Easton Davy on Charlie Parker

“Charlie ‘Bird’ Parker” could play very fast! His music seemed to flow from his fingers without any effort. A genius, creating improvisations like water. He was one of a kind. People always tell me: Easton, you are painting so fast! In that sense I feel related to Parker.”

“I am not like the great masters that spent months or even years on their work. When I was younger, I felt a bit less than the academic painters because my approach is so different. Even though I went to art school, I like to be around people from the street. During the eighties I hung around with graffiti artists. I liked the way they express themselves. I started to paint faster and faster with traditional art and paint, that’s why I can do live action painting on jazz festivals. The way “Bird” played his music, inspired me as much as his “sound”, his ability to improvise and still hitting the notes right and fast is quite frankly unique and astonishing.”

Charlie "Bird" Parker, born on August 29, 1920, and passing away on March 12, 1955, was an influential American jazz saxophonist and composer. He is widely considered one of the most significant and influential musicians in the history of jazz and one of the greatest saxophonists of all time.

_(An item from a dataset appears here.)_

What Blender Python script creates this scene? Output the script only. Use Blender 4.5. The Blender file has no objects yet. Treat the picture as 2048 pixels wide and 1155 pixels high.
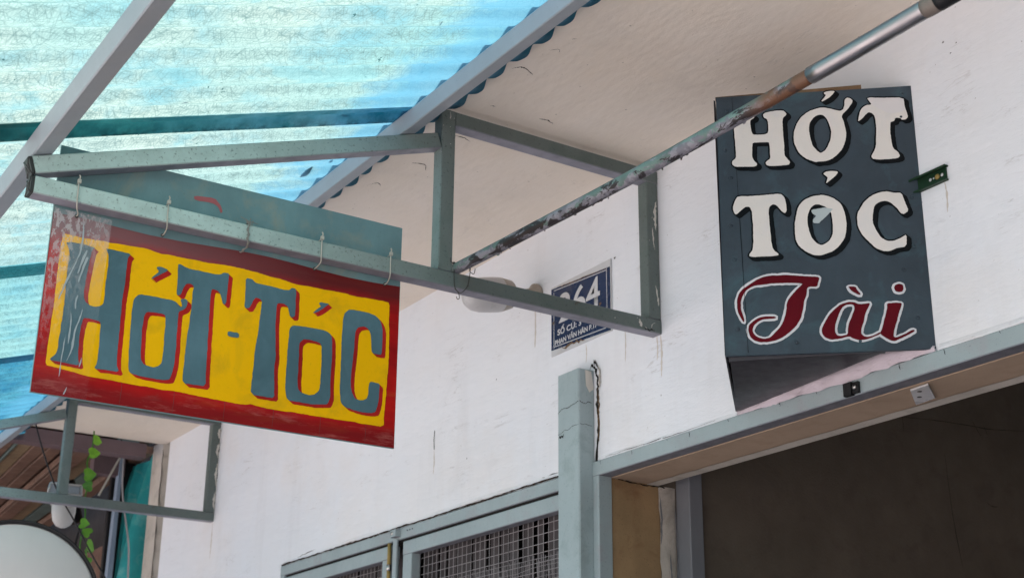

Parker played a key role in the development of bebop, a complex, improvisational style of jazz that emerged in the 1940s. Parker's innovative approach to improvisation, his virtuosic saxophone playing, and his groundbreaking compositions had a profound impact on the jazz world. 

He was known for his fast tempos, intricate melodic lines, and advanced harmonic progressions. His recordings, such as "Koko," "Yardbird Suite," and "Confirmation," are considered classics of the bebop era.Tragically, Parker's life was marked by struggles with drug addiction and alcoholism, which ultimately led to his untimely death at the age of 34. Despite his short life, his musical legacy continues to inspire generations of musicians, and his contributions to jazz remain highly regarded to this day.